The public will not even attempt to understand a theory which it perceives as being based in some mathematical theory that it cannot understand. The public doesn’t do “wonk.”
The public may well know that the outcomes described are what ought to be , to their reckoning, what should be in a “fair” world, but they can’t defend the theory.
(Maybe I should insert here words here like “innocent”, “naive”, or whatever , but I think that everyone who follows these things knows perfectly well what is being discussed here. No extraordinary arrogance here…)
And it is a crying shame that the public doesn’t understand it’s monetary system. Whose fault is that? I put the entire fault on the another part of the Constitution, the First Amendment, the media.

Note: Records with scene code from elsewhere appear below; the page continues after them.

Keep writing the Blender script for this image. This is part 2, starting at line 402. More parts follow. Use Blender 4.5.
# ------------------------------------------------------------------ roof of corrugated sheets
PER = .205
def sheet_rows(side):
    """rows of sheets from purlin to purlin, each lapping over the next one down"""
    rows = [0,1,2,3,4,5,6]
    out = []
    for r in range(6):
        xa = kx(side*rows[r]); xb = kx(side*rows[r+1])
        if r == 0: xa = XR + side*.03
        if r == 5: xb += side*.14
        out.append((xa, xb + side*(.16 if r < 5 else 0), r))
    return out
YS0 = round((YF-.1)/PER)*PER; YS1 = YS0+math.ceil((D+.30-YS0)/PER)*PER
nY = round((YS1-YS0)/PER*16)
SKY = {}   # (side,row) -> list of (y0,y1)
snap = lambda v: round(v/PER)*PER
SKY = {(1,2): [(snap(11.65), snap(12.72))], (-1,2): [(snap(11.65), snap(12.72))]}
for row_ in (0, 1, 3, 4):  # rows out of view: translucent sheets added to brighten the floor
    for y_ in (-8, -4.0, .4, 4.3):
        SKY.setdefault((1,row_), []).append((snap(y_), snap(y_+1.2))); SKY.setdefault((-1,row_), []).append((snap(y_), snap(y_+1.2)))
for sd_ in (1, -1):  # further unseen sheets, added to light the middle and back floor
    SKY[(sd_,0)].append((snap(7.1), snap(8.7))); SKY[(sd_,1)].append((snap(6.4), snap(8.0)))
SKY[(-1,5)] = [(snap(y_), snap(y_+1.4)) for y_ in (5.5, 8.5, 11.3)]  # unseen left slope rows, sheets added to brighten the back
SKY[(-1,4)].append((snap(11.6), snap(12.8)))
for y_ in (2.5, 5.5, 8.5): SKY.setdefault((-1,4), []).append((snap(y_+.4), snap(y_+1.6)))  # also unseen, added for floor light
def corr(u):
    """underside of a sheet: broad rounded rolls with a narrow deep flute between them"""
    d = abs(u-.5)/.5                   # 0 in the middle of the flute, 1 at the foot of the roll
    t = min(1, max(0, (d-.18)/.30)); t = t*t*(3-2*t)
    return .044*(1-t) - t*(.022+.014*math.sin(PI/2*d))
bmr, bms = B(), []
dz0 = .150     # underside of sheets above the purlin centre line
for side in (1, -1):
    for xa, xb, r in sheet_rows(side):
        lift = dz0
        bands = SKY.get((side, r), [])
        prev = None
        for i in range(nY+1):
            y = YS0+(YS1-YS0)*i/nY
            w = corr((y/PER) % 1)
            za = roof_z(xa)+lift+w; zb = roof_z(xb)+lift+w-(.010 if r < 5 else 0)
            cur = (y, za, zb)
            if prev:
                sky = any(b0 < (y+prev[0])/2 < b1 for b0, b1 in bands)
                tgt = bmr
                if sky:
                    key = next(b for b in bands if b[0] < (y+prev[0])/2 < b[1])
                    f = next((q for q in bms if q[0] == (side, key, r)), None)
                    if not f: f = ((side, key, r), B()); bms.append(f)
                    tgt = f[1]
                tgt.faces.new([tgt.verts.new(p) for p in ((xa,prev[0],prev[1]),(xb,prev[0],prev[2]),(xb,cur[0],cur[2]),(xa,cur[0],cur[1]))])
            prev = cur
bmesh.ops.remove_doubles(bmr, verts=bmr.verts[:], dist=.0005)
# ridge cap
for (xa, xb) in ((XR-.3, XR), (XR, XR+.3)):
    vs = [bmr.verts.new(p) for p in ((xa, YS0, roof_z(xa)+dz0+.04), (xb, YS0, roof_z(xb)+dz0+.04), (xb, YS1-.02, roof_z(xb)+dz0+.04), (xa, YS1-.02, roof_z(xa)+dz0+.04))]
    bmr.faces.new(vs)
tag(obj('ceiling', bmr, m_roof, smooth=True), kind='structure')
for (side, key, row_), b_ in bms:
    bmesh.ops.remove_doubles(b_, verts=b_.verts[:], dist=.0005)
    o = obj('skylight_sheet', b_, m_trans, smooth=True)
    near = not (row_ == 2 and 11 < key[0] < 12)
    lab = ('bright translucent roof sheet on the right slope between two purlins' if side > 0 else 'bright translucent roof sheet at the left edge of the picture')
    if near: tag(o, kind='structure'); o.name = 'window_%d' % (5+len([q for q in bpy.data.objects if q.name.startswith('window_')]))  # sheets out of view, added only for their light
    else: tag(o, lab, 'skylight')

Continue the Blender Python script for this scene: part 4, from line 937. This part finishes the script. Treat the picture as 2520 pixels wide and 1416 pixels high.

For example, last night I happened to catch the last few words of an interview that was broadcsst on PBS “The News Hour” in which the PBS interviewer, Judy Woodruff, let a representative of the Peterson Institute of International Economics (A Pete Peterson device) get away with comparing the US debt with that of Greece–unchallenged!–but she then let some other talking head agree with him, saying, as I recall that we were all going the way of Greece if we didn’t get out house in order, or something along those lines. This is TV that we pay for. What a joke. I see now why revolutions occur.
Some of you folks who are most active in this field of economics are going to have to get yourselves a PR agency. The rest of the media is obviously too busy currying favor with the elite to pay any attention to this most important topic.